Fuel Consumption Analysis in Diesel Haul Trucks Using Machine Learning

Abstract

Fuel consumption in high-tonnage mining trucks accounts for approximately 32% of the total energy consumed in open-pit mine, and its contribution to operating costs can reach up to 22%. This is influenced by multiple factors, including the characteristics and mechanical condition of the equipment, haul road design and conditions, weather conditions, mine planning, driver behavior, among others. Studying this phenomenon and understanding its key variables enables decision-making aimed at minimizing fuel consumption while maintaining the desired productivity of the equipment. Based on this premise, this thesis analyzes the most influential factors in fuel consumption for open-pit mining trucks using data collected from sensors installed in currently operating equipment. In this research, the analysis is conducted through the use of both supervised and unsupervised machine learning models applied to real-world data. These models provide insights into attributes such as travel speed, road inclination, payload, accelerator pedal usage, and weather conditions, as well as truck operation parameters like temperatures and pressures in different engine components. This thesis first explores the key factors influencing fuel consumption, analyzing the impact of design and operational decisions.

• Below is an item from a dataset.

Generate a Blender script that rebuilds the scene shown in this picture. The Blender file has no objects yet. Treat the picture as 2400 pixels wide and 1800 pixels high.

Secondly, a methodology is presented to assess the health status of mining trucks and quantify its effect on fuel consumption. The proposed methodologies support decision-making in various areas related to mine operation, maintenance, and design, contributing to the reduction of fuel consumption in mining trucks. The results obtained indicate that, per haul cycle, a 1% reduction in ramp grade can lead to fuel savings of up to 1.6%. Reductions in the maximum ramp speed may result in increases in fuel consumption of up to 7.4%, and trucks overloaded by 20 tons consume approximately 2.7% more fuel. Additionally, deterioration in a truck's mechanical health can lead to an additional 3.4% increase in fuel consumption. Although the developed Machine Learning models suggest specific improvements based on the datasets, the proposed methodologies can be applied to any diesel haul truck fleet for mine-specific recommendations.